__GIVEN REQUEST__:
Starting at the first line of the data, please print exactly those lines through the one that holds "COL = SC.collection", omitting every picture.

__COLLECTED DATA__:
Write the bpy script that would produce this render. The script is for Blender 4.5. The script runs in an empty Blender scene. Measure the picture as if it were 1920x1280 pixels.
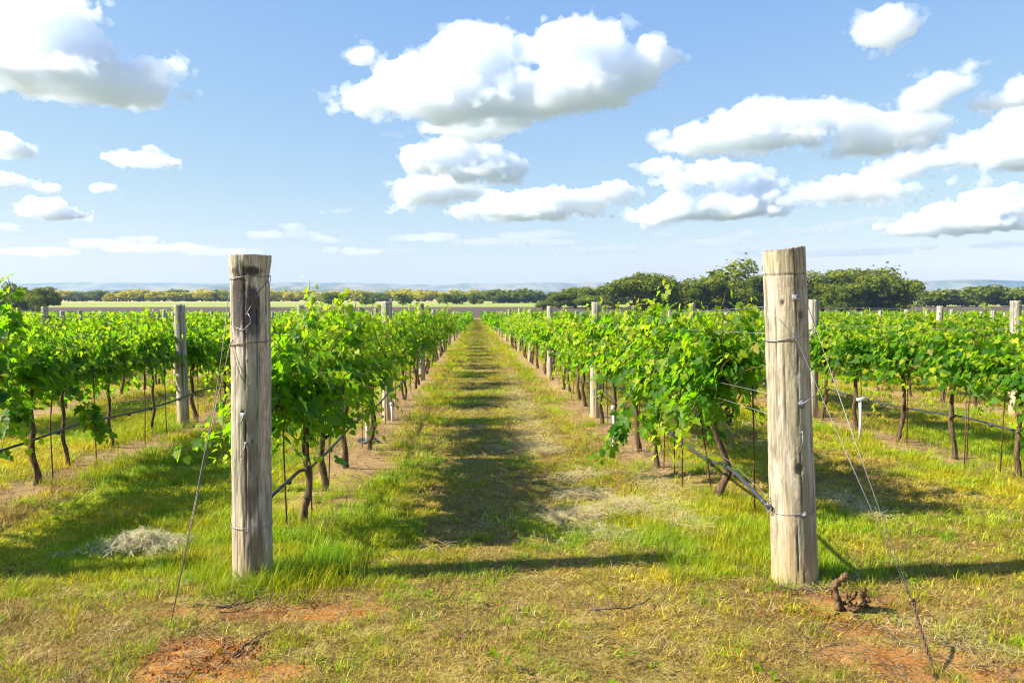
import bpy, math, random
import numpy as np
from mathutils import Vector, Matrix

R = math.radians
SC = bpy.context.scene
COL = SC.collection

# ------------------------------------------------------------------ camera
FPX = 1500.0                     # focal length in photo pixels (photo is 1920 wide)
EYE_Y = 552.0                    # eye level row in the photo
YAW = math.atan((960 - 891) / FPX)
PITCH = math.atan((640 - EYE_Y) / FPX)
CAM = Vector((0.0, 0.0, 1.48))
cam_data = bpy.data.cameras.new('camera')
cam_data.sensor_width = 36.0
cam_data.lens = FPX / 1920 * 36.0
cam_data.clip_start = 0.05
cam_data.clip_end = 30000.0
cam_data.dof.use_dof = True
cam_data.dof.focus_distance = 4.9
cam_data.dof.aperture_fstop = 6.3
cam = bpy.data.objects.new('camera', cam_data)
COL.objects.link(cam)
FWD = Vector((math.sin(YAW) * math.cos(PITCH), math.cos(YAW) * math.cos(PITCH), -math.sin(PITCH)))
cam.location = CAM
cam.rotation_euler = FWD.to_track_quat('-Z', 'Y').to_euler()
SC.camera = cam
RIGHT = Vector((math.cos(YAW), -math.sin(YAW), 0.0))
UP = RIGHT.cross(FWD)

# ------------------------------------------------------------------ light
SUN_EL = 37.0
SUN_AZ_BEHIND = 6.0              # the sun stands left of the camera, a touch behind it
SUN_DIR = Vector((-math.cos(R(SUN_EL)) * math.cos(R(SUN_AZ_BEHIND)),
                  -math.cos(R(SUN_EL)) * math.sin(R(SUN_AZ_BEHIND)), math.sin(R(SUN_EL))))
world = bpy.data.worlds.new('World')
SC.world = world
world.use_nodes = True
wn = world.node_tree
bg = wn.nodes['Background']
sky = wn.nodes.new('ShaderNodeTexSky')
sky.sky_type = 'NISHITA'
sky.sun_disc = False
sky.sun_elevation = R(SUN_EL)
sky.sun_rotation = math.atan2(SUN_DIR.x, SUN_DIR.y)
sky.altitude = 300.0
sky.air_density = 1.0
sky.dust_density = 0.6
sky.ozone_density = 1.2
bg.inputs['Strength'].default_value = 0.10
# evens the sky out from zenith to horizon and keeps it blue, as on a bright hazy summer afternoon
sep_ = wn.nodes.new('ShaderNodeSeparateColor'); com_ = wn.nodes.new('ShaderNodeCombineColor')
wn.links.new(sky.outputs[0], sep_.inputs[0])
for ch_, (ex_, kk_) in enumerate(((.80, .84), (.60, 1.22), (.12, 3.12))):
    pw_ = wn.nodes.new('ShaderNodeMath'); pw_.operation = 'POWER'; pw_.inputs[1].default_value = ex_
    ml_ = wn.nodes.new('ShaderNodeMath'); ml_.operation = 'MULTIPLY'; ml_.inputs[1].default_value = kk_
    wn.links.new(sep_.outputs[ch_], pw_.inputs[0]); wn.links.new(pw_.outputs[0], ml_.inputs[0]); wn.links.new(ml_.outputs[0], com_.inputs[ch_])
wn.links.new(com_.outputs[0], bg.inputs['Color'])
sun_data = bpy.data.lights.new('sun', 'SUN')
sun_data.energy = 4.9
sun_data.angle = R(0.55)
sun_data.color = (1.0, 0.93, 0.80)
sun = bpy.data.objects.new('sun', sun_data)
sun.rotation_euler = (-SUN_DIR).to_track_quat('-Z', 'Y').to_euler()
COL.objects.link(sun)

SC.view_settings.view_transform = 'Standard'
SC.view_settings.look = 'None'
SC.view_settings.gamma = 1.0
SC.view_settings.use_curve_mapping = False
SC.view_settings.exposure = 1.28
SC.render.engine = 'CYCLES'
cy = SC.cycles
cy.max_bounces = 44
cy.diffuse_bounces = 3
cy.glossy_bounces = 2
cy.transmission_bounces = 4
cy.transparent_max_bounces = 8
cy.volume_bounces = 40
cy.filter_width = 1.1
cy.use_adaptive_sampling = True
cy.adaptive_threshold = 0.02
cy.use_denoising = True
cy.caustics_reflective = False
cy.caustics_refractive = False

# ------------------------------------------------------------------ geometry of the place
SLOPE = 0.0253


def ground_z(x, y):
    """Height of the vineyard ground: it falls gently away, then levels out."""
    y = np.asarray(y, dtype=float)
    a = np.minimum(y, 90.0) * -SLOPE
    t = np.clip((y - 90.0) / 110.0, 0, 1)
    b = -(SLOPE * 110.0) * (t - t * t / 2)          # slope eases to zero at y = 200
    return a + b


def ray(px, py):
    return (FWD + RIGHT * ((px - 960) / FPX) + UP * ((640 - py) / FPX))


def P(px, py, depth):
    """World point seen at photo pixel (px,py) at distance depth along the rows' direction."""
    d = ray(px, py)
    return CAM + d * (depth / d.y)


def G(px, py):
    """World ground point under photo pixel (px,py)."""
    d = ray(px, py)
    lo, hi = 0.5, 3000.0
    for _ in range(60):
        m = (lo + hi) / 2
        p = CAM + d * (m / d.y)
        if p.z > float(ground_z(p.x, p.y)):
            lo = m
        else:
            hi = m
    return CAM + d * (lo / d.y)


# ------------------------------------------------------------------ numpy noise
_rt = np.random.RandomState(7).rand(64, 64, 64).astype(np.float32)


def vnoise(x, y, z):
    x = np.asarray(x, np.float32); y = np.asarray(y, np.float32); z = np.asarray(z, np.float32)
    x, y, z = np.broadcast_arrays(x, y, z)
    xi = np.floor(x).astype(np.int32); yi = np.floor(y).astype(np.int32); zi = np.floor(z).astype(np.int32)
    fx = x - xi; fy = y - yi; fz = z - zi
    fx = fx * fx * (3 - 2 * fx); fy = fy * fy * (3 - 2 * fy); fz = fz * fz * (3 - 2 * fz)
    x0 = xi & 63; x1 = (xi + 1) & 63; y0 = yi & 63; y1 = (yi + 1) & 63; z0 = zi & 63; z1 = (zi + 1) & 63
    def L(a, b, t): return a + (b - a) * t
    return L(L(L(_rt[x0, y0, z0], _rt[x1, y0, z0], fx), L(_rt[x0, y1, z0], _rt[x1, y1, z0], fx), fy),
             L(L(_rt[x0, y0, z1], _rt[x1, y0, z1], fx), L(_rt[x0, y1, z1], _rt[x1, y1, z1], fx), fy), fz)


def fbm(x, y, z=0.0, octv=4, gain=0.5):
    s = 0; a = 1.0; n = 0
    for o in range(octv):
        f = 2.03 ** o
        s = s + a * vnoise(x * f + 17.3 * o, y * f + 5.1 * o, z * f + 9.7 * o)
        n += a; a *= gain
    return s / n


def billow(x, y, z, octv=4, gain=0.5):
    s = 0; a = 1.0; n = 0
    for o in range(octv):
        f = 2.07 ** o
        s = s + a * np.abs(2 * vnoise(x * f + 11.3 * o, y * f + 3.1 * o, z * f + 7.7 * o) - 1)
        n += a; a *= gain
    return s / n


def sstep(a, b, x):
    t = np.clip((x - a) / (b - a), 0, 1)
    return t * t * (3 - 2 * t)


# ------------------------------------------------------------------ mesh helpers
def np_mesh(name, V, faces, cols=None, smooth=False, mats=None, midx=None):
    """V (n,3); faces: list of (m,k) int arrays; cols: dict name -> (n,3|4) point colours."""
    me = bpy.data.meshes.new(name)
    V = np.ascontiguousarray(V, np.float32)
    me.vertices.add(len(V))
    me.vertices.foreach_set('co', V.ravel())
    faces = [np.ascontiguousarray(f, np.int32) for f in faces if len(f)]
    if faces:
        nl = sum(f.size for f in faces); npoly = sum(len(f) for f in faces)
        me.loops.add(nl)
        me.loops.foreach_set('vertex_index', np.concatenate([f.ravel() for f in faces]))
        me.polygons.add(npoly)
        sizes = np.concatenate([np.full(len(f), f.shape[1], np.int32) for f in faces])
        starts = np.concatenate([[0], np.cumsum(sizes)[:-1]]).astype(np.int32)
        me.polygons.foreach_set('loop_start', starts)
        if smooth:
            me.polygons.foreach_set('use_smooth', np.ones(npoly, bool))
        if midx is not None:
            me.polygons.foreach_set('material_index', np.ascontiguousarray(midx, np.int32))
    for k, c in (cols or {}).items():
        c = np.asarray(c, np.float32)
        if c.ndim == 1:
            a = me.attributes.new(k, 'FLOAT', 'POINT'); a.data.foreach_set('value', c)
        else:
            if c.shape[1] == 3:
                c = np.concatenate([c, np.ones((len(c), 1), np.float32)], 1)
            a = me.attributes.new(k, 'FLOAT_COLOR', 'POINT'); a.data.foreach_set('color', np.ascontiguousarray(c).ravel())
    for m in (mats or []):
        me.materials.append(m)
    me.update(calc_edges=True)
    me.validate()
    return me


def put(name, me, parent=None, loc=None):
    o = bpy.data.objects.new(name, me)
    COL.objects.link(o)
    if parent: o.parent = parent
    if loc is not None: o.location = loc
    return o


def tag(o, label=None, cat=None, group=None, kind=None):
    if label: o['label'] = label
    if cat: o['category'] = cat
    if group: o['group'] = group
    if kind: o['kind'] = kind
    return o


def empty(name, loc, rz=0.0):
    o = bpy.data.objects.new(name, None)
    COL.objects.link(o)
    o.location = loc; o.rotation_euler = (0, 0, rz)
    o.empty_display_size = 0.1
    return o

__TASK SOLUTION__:
Write the bpy script that would produce this render. The script is for Blender 4.5. The script runs in an empty Blender scene. Measure the picture as if it were 1920x1280 pixels.
import bpy, math, random
import numpy as np
from mathutils import Vector, Matrix

R = math.radians
SC = bpy.context.scene
COL = SC.collection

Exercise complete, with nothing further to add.